Soulignons l’importance de la réserve opérationnelle, même si l’écart qui s’est creusé avec les militaires d’active depuis quelques années doit être rattrapé : entre autres en matière administrative et en matière d’emploi de la réserve.

La réserve : lorsqu’en 2030 il y aura un réserviste pour deux militaires d’active, la réserve devra être mieux intégrée à l’armée d’active.

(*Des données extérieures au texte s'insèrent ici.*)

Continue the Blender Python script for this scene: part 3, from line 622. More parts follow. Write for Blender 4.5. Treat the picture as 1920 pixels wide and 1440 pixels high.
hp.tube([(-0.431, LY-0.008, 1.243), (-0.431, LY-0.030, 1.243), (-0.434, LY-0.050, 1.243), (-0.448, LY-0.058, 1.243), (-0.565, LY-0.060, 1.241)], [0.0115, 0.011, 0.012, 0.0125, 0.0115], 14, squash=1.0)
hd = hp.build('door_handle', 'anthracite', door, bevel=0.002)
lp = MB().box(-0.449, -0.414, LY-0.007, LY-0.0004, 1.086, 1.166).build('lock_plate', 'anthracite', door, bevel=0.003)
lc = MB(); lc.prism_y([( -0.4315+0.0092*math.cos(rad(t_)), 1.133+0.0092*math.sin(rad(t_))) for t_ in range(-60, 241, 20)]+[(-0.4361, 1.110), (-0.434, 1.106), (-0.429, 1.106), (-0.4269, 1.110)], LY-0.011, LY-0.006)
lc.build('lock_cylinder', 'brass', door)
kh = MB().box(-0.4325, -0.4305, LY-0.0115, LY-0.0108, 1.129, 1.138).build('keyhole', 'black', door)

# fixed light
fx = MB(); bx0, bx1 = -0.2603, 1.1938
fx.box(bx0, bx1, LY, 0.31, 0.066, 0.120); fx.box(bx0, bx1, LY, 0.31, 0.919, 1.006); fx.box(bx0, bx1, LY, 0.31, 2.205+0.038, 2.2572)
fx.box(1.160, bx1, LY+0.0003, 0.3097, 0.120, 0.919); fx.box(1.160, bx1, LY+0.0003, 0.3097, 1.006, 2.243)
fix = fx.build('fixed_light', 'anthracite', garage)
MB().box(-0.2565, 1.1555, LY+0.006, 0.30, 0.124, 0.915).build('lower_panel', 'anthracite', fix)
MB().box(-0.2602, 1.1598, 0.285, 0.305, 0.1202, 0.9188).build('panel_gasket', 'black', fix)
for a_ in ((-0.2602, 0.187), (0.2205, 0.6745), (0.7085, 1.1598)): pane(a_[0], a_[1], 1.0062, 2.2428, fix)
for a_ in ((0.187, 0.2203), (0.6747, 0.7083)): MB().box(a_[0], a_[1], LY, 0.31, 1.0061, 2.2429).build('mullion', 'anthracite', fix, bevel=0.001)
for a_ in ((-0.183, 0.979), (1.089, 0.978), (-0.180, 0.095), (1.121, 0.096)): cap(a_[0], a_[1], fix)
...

Il faut aussi que le réserviste soit mieux perçu dans la société française, les entreprises devant voir comme une chance d’avoir un réserviste en leur sein (pour son sens de l’engagement, du leadership et de la gestion de crise) et non pas comme une charge..  

Au final, le CEMA a réaffirmé que nous étions dans une solidarité active avec l’Ukraine dans la guerre qui l’oppose à la Russie et qu’une victoire de la Russie n’était pas envisageable… »

Rappelons que le CEMA est nommé et révocable par le Président de la République…

La Chaire et ses enjeux

L’Université Paris 1 Panthéon-Sorbonne, dans le cadre du projet pluridisciplinaire d’enseignement et de recherche constitué autour de l’Institut des Études sur la guerre et la paix, a installé une Chaire internationale consacrée aux grands enjeux stratégiques contemporains.

Les activités de cette chaire, dirigée par Louis Gautier, professeur associé à l’Université de Paris 1 Panthéon-Sorbonne, s’insèrent dans les programmes de formations proposés aux étudiants de Licence, de Master et de Doctorat de Paris 1 mais s’adressent aussi à des auditeurs extérieurs en provenance d’autres établissements d’enseignement supérieurs associés ou d’organismes partenaires de l’Université.

Le domaine d’études de la chaire est plus spécialement orienté vers les problématiques relatives aux notions de puissance, d’équilibre international, de sécurité collective et de supériorité stratégique et technologique au XXIe siècle, de l’analyse des politiques de défense à la programmation de la recherche et des équipements majeurs.